Der US-Regierungsvertreter warnte die Taliban vor Angriffen auf ausländische Truppen während des Abzugs. In einem solchen Fall würden die USA hart zurückschlagen, drohte er. Mit Blick auf die Frauenrechte in Afghanistan fügte er hinzu, die USA würden sich mit allen diplomatischen, humanitären und wirtschaftlichen Mitteln für deren Schutz einsetzen. Experten warnen davor, dass die Errungenschaften seit dem Sturz des Taliban-Regimes Ende 2001 bei einem voreiligen Truppenabzug zunichte gemacht werden könnten.

Unter Trump hatten die USA sich in einem im Februar vergangenen Jahres in Doha vereinbarten Abkommen mit den Taliban verpflichtet, ihre Truppen und die ihrer internationalen Verbündeten bis zum 1. Mai vollständig aus Afghanistan abzuziehen. US-Regierungsvertreter verwiesen in den vergangenen Wochen allerdings darauf, dass es schon aus logistischen Gründen schwierig werde, die Frist einzuhalten. Zugleich warfen sie den Taliban vor, ihre Verpflichtungen nicht zu erfüllen, weil sie die Angriffe auf afghanische Sicherheitskräfte und Zivilisten nicht einstellten und dem Terrorismus nicht abschwörten.

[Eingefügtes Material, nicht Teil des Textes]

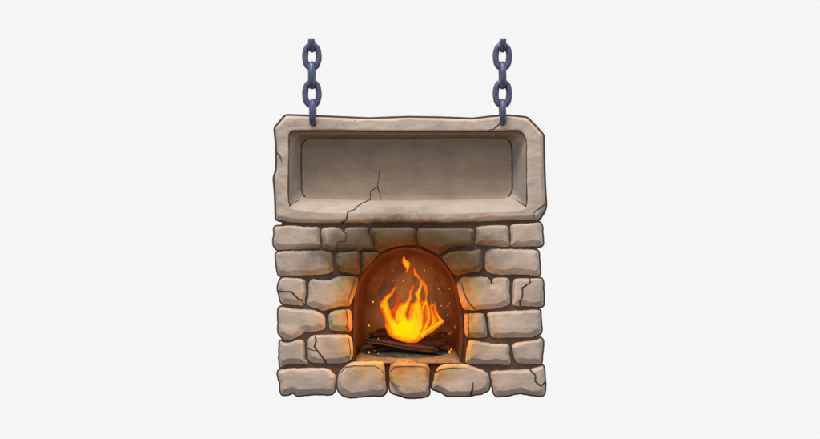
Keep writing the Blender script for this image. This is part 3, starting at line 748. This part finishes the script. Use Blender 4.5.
flame([(505,395),(535,330),(548,290),(545,240),(552,270),(548,330),(566,390),(578,450),(570,510),(530,590),(500,600),(540,520),(560,460),(545,400),(538,370),(520,420),(515,480)], FY-4, .72, .7, edge=.62)
flame([(616,390),(634,430),(656,470),(686,500),(650,530),(600,568),(550,600),(512,640),(490,610),(550,560),(610,520),(650,497),(632,462)], FY-4, .72, .7, edge=.62)
flame([(360,-35),(376,-5),(408,18),(408,58),(390,95),(374,108),(380,78),(358,48),(346,10)], FY, .8, .7)
flame([(442,95),(450,80),(458,108),(474,135),(455,138),(444,122)], FY-3, .85, .7)
# light thrown by the flames
for px, py, yy, e, c in ((381, 320, -25, 3.3, (1, .44, .05)), (435, 322, -25, 2.6, (1, .40, .05)), (408, 285, -16, 1.0, (1, .36, .05)), (412, 262, 16, .9, (1, .34, .07)), (408, 312, 44, .8, (1, .34, .07)), (404, 352, -1, .15, (1, .42, .1))):
    l_ = bpy.data.lights.new('fire_light', 'POINT'); l_.energy = e; l_.color = c; l_.shadow_soft_size = .0
    lo_ = bpy.data.objects.new('fire_light', l_); COL.objects.link(lo_); lo_.location = at(px, py, yy)

# ------------------------------------------------------------ sparks
def ball(r, seg=10, ring=7, st=1.0):
    V = []; F = []
    for j in range(ring+1):
        ph = math.pi*j/ring
        for i in range(seg): th_ = 2*math.pi*i/seg; V.append((r*math.sin(ph)*math.cos(th_), r*math.sin(ph)*math.sin(th_), r*st*math.cos(ph)))
    for j in range(ring):
        for i in range(seg): a = j*seg+i; b = j*seg+(i+1) % seg; F.append((a, b, b+seg, a+seg))
    return V, F
Vs, Fs = ball(S)
sm_ = {}
for mk in ('spark', 'faint'):
    me = bpy.data.meshes.new(mk); me.from_pydata(Vs, [], Fs); me.materials.append(MAT[mk])
    for p in me.polygons: p.use_smooth = True
    sm_[mk] = me
hs = lambda x, y: (x, y+369)
sparks = [(107,343,1.1,0),(273,95,1.3,1),(273,168,.4,0),(297,168,.4,0),(320,165,.4,0),(355,172,.7,0),(383,232,.4,0),(337,255,.8,1),(375,190,1.5,1),(430,190,1.4,1),
 (528,85,.7,0),(645,240,.6,0),(658,268,.6,0),(735,238,.5,0),(593,372,1.1,0),(665,375,.7,0),(722,378,.7,0),(735,352,.45,0),(625,200,1.3,1),
 (*hs(75,168),1.05,0),(*hs(75,388),1.1,0),(*hs(720,82),.7,0),(*hs(758,218),.6,0),(*hs(780,180),1.9,1),(*hs(735,230),1.7,1),(*hs(150,400),.6,0),(*hs(120,375),.8,1),
 (*hs(735,385),1.5,0),(*hs(748,365),1.0,0),(*hs(150,275),.6,0),(*hs(200,322),.5,0)]
spark_labels = ['bright round spark left of the left flame tongue', 'blurred brown spark high up left of the detached flame wisp', 'leftmost tiny spark of the short row above the left flame tongue',
 'second tiny spark from the left in the row above the left flame tongue', 'third tiny spark from the left in the row above the left flame tongue', 'brightest spark ending the short row above the left flame tongue',
 'tiny spark just above the middle flame tip', 'small faint spark between the left and middle flame tips', 'large faint spark right below the end of the short spark row', 'large faint spark just over the tip of the middle flame tongue',
 'small spark high up right of the detached flame wisp', 'upper spark of the close pair right of the tall flame strand', 'lower spark of the close pair right of the tall flame strand', 'tiny spark near the right jamb, highest on that side',
 'bright round spark just above the right flame tongue', 'small spark right of the bright one above the right flame tongue', 'rightmost spark in the level line above the right flame tongue', 'tiny spark over the end of the level line by the right jamb',
 'large faint spark right of the tall flame strand', 'bright spark low by the left jamb above the log ends', 'bright spark on the hearth near its left front corner', 'small spark just right of the right flame tip',
 'tiny spark over the right log ends between two faint ones', 'largest blurred brown spark beside the right jamb', 'blurred brown spark just over the right log ends', 'small spark on the ash near the left front of the hearth',
 'faint ember on the ash right of the bright left hearth spark', 'largest glowing ember on the right front corner of the hearth', 'ember touching the upper right of the largest hearth ember', 'tiny spark on the left end of the upper logs', 'tiny spark on the face of the longest front log']
for (x, y_, r, kd), lab in zip(sparks, spark_labels):
    o = bpy.data.objects.new('spark', sm_['faint' if kd else 'spark']); COL.objects.link(o)
    px, py = 360+x/8.2, 260+y_/8.2
    o.location = at(px, py, 10 if py > 350 else 14); r *= .8; o.scale = (r, r, r*1.25)
    tag(o, lab, 'spark', 'sparks around the fire')
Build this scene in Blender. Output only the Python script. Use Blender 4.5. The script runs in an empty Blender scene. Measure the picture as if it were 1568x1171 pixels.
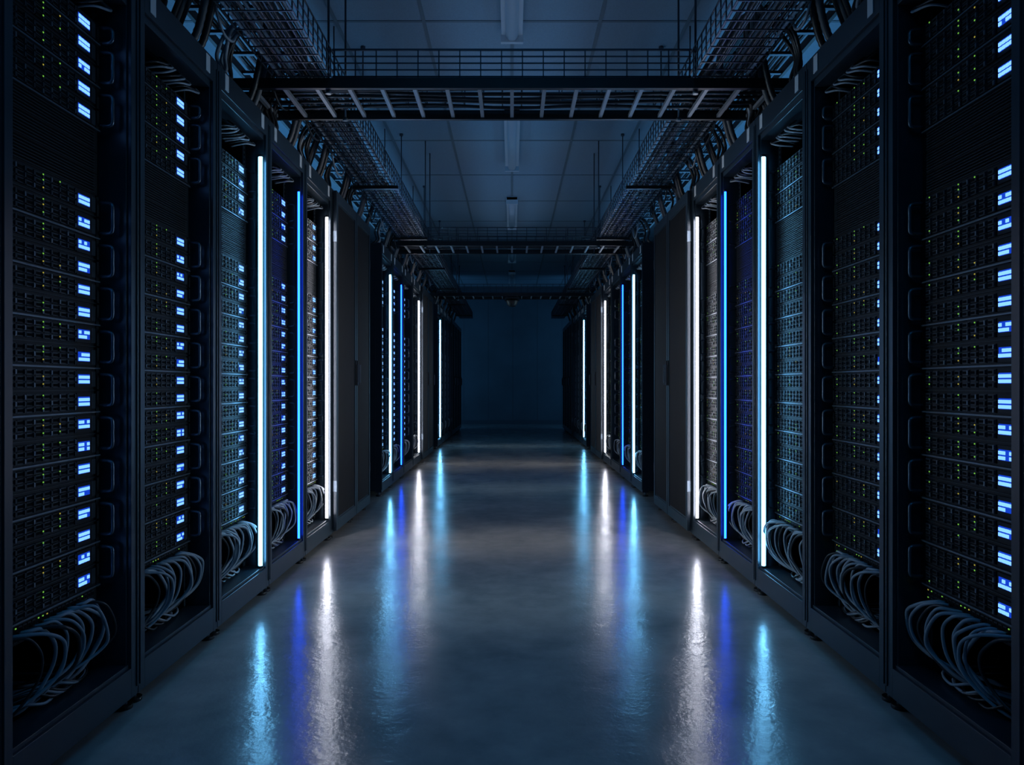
import bpy, math, random
from mathutils import Vector
random.seed(7)
S = bpy.context.scene
S.view_settings.view_transform = 'Standard'
S.view_settings.look = 'None'
COL = S.collection
CAMZ = 0.98
W = 1.15          # half aisle
P = 0.595         # rack pitch
CEIL = 3.48
YF = 18.2
XW = 2.75

# ------------------------------------------------------------ materials
def mat(name, col, rough=0.4, metal=0.0, spec=0.5, noise=0.0, nscale=20, bump=0.0):
    m = bpy.data.materials.new(name); m.use_nodes = True
    nt = m.node_tree; b = nt.nodes['Principled BSDF']
    b.inputs['Base Color'].default_value = (*col, 1)
    b.inputs['Roughness'].default_value = rough
    b.inputs['Metallic'].default_value = metal
    b.inputs['Specular IOR Level'].default_value = spec
    tc = nt.nodes.new('ShaderNodeTexCoord')
    n = nt.nodes.new('ShaderNodeTexNoise'); n.inputs['Scale'].default_value = nscale
    n.inputs['Detail'].default_value = 4
    nt.links.new(tc.outputs['Object'], n.inputs['Vector'])
    mr = nt.nodes.new('ShaderNodeMapRange')
    mr.inputs['To Min'].default_value = rough * 0.85
    mr.inputs['To Max'].default_value = min(1, rough * 1.15)
    nt.links.new(n.outputs['Fac'], mr.inputs['Value'])
    nt.links.new(mr.outputs['Result'], b.inputs['Roughness'])
    if noise > 0:
        cr = nt.nodes.new('ShaderNodeValToRGB')
        cr.color_ramp.elements[0].position = 0.3; cr.color_ramp.elements[1].position = 0.7
        cr.color_ramp.elements[0].color = (*[c*(1-noise) for c in col], 1)
        cr.color_ramp.elements[1].color = (*[c*(1+noise) for c in col], 1)
        nt.links.new(n.outputs['Fac'], cr.inputs['Fac'])
        nt.links.new(cr.outputs['Color'], b.inputs['Base Color'])
    if bump > 0:
        bp = nt.nodes.new('ShaderNodeBump'); bp.inputs['Strength'].default_value = bump
        bp.inputs['Distance'].default_value = 0.002
        nt.links.new(n.outputs['Fac'], bp.inputs['Height'])
        nt.links.new(bp.outputs['Normal'], b.inputs['Normal'])
    return m

def emis(name, col, strength, sample=False):
    m = bpy.data.materials.new(name); m.use_nodes = True
    nt = m.node_tree; nt.nodes.clear()
    e = nt.nodes.new('ShaderNodeEmission'); o = nt.nodes.new('ShaderNodeOutputMaterial')
    e.inputs['Color'].default_value = (*col, 1); e.inputs['Strength'].default_value = strength
    nt.links.new(e.outputs[0], o.inputs['Surface'])
    try: m.cycles.emission_sampling = 'AUTO' if sample else 'NONE'
    except Exception: pass
    return m

M_frame = mat('painted_black_steel', (0.024, 0.038, 0.052), 0.30, 0.15, 0.5, 0.1, 8)
M_inner = mat('rack_interior_black', (0.005, 0.006, 0.008), 0.5)
M_face = mat('server_face_black', (0.008, 0.010, 0.013), 0.5, 0.0, 0.18, 0.15, 60)
M_carr = mat('drive_carrier_grey', (0.022, 0.029, 0.037), 0.45, 0.0, 0.25, 0.25, 90)
M_lip = mat('server_edge_steel', (0.12, 0.15, 0.18), 0.36, 0.7)
M_hand = mat('server_handle_metal', (0.12, 0.15, 0.19), 0.32, 0.7)
M_hole = mat('vent_hole_black', (0.002, 0.002, 0.003), 0.8, 0, 0.1)
M_cabg = mat('cable_grey', (0.28, 0.33, 0.39), 0.42)
M_cabk = mat('cable_black', (0.016, 0.018, 0.021), 0.4)
M_cond = mat('flexible_conduit_grey', (0.07, 0.08, 0.095), 0.45)
M_wire = mat('galvanised_wire', (0.08, 0.095, 0.115), 0.38, 0.6)
M_rung = mat('ladder_rung_zinc', (0.24, 0.27, 0.30), 0.45, 0.4)
M_rail = mat('ladder_rail_black', (0.008, 0.009, 0.011), 0.45)
M_label = mat('label_plate', (0.50, 0.56, 0.62), 0.5)
M_alu = mat('lamp_channel_dark', (0.04, 0.045, 0.05), 0.4, 0.6)
M_tile = mat('ceiling_tile', (0.38, 0.48, 0.55), 0.85, 0, 0.2, 0.08, 120, 0.3)
M_grid = mat('ceiling_grid', (0.22, 0.28, 0.31), 0.6)
M_fix = mat('fixture_housing', (0.74, 0.80, 0.84), 0.5)
M_dif = mat('fixture_diffuser_off', (0.68, 0.74, 0.80), 0.35)
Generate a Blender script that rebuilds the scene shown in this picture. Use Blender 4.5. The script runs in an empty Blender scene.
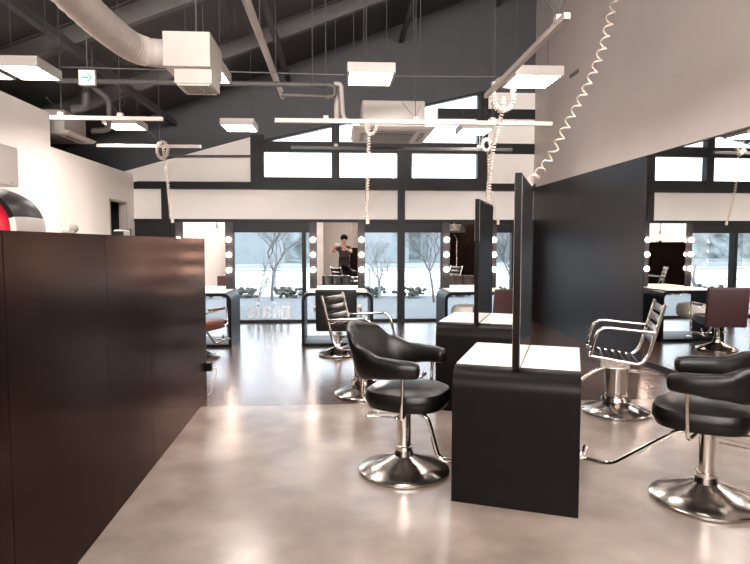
import bpy, bmesh, math, random
from mathutils import Vector, Matrix
random.seed(7)
PI = math.pi
COL = bpy.context.scene.collection
scene = bpy.context.scene

# ------------------------------------------------------------------ camera
CAM = Vector((0, 0, 1.5)); F = 595.0
PSI = math.atan(37/595); TH = math.atan(38/595)
cam_d = bpy.data.cameras.new('camera'); cam = bpy.data.objects.new('camera', cam_d)
COL.objects.link(cam); cam.location = CAM
cam.rotation_euler = (PI/2-TH, 0, -PSI)
cam_d.sensor_fit = 'HORIZONTAL'; cam_d.sensor_width = 36; cam_d.lens = F/750*36
cam_d.clip_start = 0.01; cam_d.clip_end = 500
scene.camera = cam
_f = Vector((math.sin(PSI)*math.cos(TH), math.cos(PSI)*math.cos(TH), -math.sin(TH)))
_r = Vector((math.cos(PSI), -math.sin(PSI), 0)); _u = _r.cross(_f)
def ray(x, y): return _f+_r*((x-375)/F)-_u*((y-282)/F)
def AY(x, y, d):
    """survey helper: photo measurement -> point of the room at depth d"""
    v = ray(x, y); return CAM+v*(d/v.y)
YB = 11.45
def bx(x): return AY(x, 244, YB).x
def bz(y): return AY(338, y, YB).z

# ------------------------------------------------------------------ materials
def new_mat(name):
    m = bpy.data.materials.new(name); m.use_nodes = True
    return m, m.node_tree.nodes, m.node_tree.links
def mat(name, col, rough=.5, metal=0, spec=.5, var=0, scale=6, bump=0, bscale=60, coat=0, emit=None, es=0, tint=None):
    m, n, l = new_mat(name); b = n['Principled BSDF']
    b.inputs['Base Color'].default_value = (*col, 1)
    b.inputs['Roughness'].default_value = rough; b.inputs['Metallic'].default_value = metal
    b.inputs['Specular IOR Level'].default_value = spec
    b.inputs['Coat Weight'].default_value = coat; b.inputs['Coat Roughness'].default_value = .15
    if tint: b.inputs['Specular Tint'].default_value = (*tint, 1)
    tc = n.new('ShaderNodeTexCoord')
    if var:
        t = n.new('ShaderNodeTexNoise'); t.inputs['Scale'].default_value = scale; t.inputs['Detail'].default_value = 5
        l.new(tc.outputs['Object'], t.inputs['Vector'])
        r = n.new('ShaderNodeMapRange'); r.inputs['From Min'].default_value = .3; r.inputs['From Max'].default_value = .7
        r.inputs['To Min'].default_value = 1-var; r.inputs['To Max'].default_value = 1+var
        l.new(t.outputs['Fac'], r.inputs['Value'])
        h = n.new('ShaderNodeHueSaturation'); h.inputs['Color'].default_value = (*col, 1)
        l.new(r.outputs['Result'], h.inputs['Value']); l.new(h.outputs['Color'], b.inputs['Base Color'])
    if bump:
        t = n.new('ShaderNodeTexNoise'); t.inputs['Scale'].default_value = bscale; t.inputs['Detail'].default_value = 3
        l.new(tc.outputs['Object'], t.inputs['Vector'])
        u = n.new('ShaderNodeBump'); u.inputs['Strength'].default_value = bump; u.inputs['Distance'].default_value = .01
        l.new(t.outputs['Fac'], u.inputs['Height']); l.new(u.outputs['Normal'], b.inputs['Normal'])
    if emit:
        b.inputs['Emission Color'].default_value = (*emit, 1); b.inputs['Emission Strength'].default_value = es
    return m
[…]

Die Taliban hatten in dem Abkommen von Doha versprochen, dass von Afghanistan keine Terrorbedrohung gegen die USA und ihre Verbündeten mehr ausgehen werde. Außerdem haben sie Friedensverhandlungen mit der Regierung in Kabul zugesagt, die zu einem dauerhaften Waffenstillstand und einem politischen Fahrplan für die Zukunft führen sollten. Eine innerafghanische Verhandlungslösung ist aber weiterhin nicht in Sicht.

Die Afghanistan-Entscheidung gehört zu den heikelsten, die Biden in seiner jungen Amtszeit treffen musste. Beide Optionen – Rückzug oder Verbleib – gelten als riskant. Eine vom US-Kongress eingesetzte Expertengruppe hatte im Februar empfohlen, dass die US-Regierung im Doha-Abkommen verbleibt, die Truppen aber nicht zum 1. Mai abzieht, sondern erst dann, wenn die Taliban ihre Verpflichtungen erfüllt haben.

Im Fall eines Rückzugs zum 1. Mai sahen die Experten unter anderem die Gefahr einer Machtübernahme der Taliban, eines erneuten Bürgerkrieges, einer terroristischen Bedrohung für die USA und einer weiteren Flüchtlingskrise mit Auswirkungen auch auf die EU.

Der US-Regierungsvertreter betonte, der 11. September sei das späteste Datum, um den Abzug abzuschließen – das Ziel könne aber auch deutlich vorher erreicht werden. Danach sollten nur noch Soldaten zum Schutz der US-Diplomaten in Afghanistan im Land verbleiben.

Nach offiziellen Angaben befinden sich derzeit noch rund 2500 US-Truppen in Afghanistan. Zum Höhepunkt vor zehn Jahren waren es rund 100.000 amerikanische Soldaten. Zuletzt waren inklusive der US-Truppen insgesamt noch etwa 10.000 Soldaten aus Nato-Ländern und Partnernationen in Afghanistan, um die demokratisch gewählte Regierung durch die Ausbildung und Beratung von Sicherheitskräften zu unterstützen. Unter ihnen sind rund 1000 deutsche Soldaten.

Die Anschläge vom 11. September 2001, für die das Terrornetz Al-Kaida verantwortlich gemacht wurde, hatten den Einmarsch der US-geführten Truppen in Afghanistan im Monat darauf ausgelöst. Der internationale Militäreinsatz führte zum Sturz des Taliban-Regimes, das sich geweigert hatte, Al-Kaida-Chef Osama bin Laden auszuliefern.